Kelima, sorry ya kalo bagian ini terkesan agak jorok, tapi ini emang pengalaman empiris dan setiap orang pasti pernah mengalami. Kita pasti pernah berada dalam kondisi diare dan jika menggunakan toilet umum yang berjajar, kita merasa khawatir akan mengganggu orang lain, atau ketika kita sedang mengalami sembelit, pasti butuh waktu lebih lama untuk menggunakan fasilitas publik.
Selain butuh tempat yang privat, kita ga bikin malu dan ga bikin orang lain merasa terganggu.

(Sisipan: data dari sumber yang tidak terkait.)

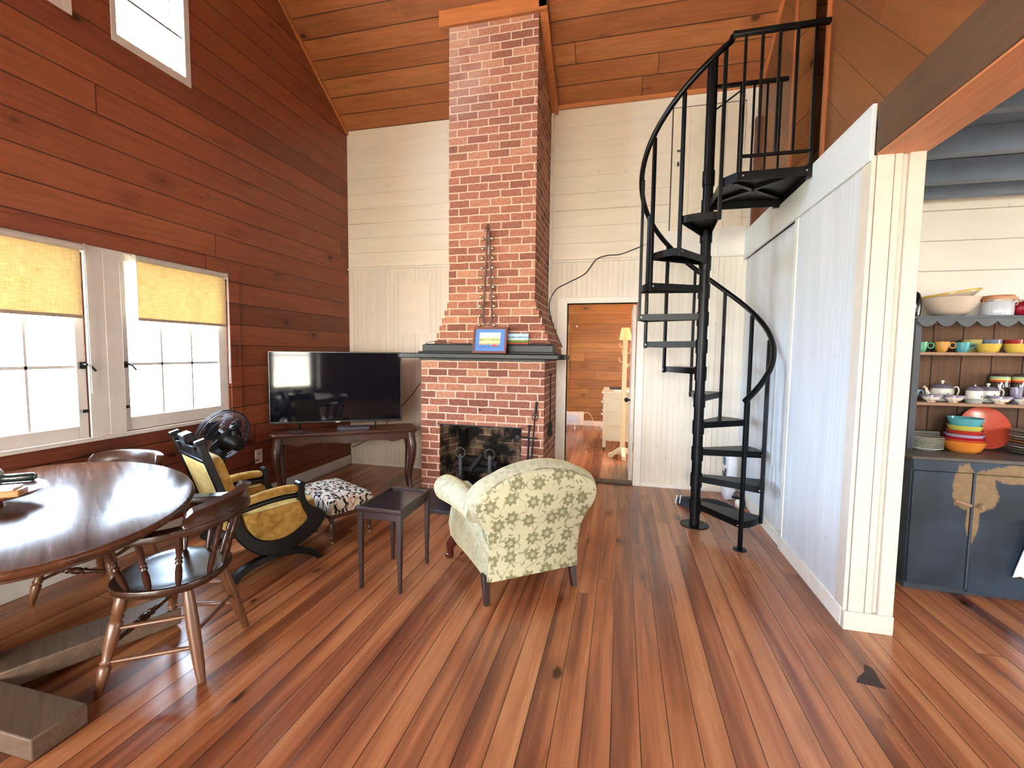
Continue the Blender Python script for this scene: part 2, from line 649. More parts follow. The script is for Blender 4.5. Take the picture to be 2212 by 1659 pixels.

Sederhananya, Gender Neutral Toilet ini seperti toilet ekstra saja, yang jika dalam situasi tertentu, misalnya harus antri lama atau ada toilet yang rusak, Gender Neutral Toilet bisa dijadikan toilet darurat. Yang sebenarnya penting untuk diluruskan, istilah netral-gender itu bukan merepresentasikan pengguna atau individunya tetapi istilah yang dilekatkan untuk toiletnya.
Jadi, jangan lagi terjebak sama judul Gender Neutral Toilet, ya, karena pada intinya setiap individu cuma butuh ruang privat untuk menyelesaikan urusan sunatullah ini.